The question which confronts the farmer is, How shall these evils be remedied? It will never be done by anybody for you, and there will be no improvement of your conditions until you organize to take care of yourselves. Once, nearly all of the people lived in the open country. Now, one-half of them live in cities and towns. Once, the impulse that ruled the government was rural. Now, it’s urban. Once the idea of public men are sentimental. Now, they are commercial and called ‘practical’. Once the question was, is a thing right? Now the question is, will it pay?

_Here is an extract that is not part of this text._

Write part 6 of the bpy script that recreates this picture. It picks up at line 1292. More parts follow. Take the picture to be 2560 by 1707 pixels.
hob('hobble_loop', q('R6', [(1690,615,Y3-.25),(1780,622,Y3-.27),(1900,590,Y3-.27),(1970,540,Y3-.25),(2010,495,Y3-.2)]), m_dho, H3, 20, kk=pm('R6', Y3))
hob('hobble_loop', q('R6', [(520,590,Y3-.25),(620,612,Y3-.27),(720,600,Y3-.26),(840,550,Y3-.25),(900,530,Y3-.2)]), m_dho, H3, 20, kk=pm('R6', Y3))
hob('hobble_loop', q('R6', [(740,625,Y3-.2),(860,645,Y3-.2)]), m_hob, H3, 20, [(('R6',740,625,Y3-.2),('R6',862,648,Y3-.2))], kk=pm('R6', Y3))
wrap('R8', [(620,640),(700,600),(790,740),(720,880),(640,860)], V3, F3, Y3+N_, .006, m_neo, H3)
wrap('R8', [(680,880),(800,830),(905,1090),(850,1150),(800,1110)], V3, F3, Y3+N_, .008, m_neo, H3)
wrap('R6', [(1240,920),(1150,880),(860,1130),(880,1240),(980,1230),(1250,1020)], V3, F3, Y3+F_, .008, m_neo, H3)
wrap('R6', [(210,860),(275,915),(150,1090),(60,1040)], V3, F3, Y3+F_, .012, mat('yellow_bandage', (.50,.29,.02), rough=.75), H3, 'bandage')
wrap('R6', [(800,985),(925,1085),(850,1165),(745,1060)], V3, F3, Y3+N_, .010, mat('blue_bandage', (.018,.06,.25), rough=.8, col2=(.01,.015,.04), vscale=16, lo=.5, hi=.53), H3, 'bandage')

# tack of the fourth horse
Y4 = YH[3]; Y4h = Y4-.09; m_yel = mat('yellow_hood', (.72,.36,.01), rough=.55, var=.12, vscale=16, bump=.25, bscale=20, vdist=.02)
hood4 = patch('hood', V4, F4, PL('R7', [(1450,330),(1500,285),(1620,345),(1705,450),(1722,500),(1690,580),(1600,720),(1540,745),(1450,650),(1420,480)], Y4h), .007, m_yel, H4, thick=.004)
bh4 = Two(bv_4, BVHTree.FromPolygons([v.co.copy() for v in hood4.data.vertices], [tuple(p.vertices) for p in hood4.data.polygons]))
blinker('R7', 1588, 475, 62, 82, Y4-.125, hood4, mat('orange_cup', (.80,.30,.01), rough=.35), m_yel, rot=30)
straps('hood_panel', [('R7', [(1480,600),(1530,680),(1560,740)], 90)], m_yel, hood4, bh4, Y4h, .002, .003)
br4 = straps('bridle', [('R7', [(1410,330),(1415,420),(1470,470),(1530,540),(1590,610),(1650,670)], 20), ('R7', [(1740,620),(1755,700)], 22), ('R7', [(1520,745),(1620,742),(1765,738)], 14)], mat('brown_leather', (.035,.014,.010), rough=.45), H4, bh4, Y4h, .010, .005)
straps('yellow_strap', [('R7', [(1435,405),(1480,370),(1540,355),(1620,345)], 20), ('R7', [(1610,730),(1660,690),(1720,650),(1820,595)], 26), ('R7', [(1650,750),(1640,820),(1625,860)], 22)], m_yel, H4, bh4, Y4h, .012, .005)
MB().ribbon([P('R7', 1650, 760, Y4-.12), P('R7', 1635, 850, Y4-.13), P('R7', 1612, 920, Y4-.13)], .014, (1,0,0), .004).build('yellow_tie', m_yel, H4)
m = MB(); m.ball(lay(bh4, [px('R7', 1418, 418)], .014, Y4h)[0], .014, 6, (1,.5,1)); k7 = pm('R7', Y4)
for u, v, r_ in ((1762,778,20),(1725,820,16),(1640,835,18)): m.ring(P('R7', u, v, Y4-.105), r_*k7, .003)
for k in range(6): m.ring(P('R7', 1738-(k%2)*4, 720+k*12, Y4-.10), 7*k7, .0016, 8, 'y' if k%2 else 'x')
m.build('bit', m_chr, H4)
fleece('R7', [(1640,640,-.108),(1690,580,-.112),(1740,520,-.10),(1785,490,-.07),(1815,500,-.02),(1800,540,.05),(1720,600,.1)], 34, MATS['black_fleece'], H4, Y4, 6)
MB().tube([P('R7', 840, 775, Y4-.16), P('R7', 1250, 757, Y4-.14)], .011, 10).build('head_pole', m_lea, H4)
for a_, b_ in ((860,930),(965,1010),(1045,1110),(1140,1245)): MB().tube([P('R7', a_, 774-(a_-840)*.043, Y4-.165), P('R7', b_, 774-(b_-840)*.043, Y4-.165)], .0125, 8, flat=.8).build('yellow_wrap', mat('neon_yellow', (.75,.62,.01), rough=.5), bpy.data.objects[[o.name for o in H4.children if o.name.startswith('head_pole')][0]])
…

These changed conditions make it necessary as never before, that the farmers of the country shall organize, as never before, and as one man, demand their rights. When this is done, and not until this is done, will the farmers resume that importance and that dignity that were once theirs. They will not only enjoy the benefits that are due them as the producers of all that sustains life, but the methods, notions and habits of all the people will be changed.

The restoration of the farmers to their proper place will greatly improve the morals of the country by causing a return to the permanent, stable and abiding manners, customs and morals which under urban influences have greatly deteriorated.

And now, gentlemen, wishing you every success in your most laudable work, I again extend you a most hearty welcome.”

David Overmyer was one of the really great lawyers of the west. Moreover, he was a power among men. He might easily have amassed a great fortune. But he didn’t. He was content to be simply prosperous and provident. Summed up tersely, he fought the people’s battles strictly as a matter of principle — and he did it to his own financial detriment.

An untarnished name will be written in history as the monument to David Overmyer’s illustrious and exemplary career.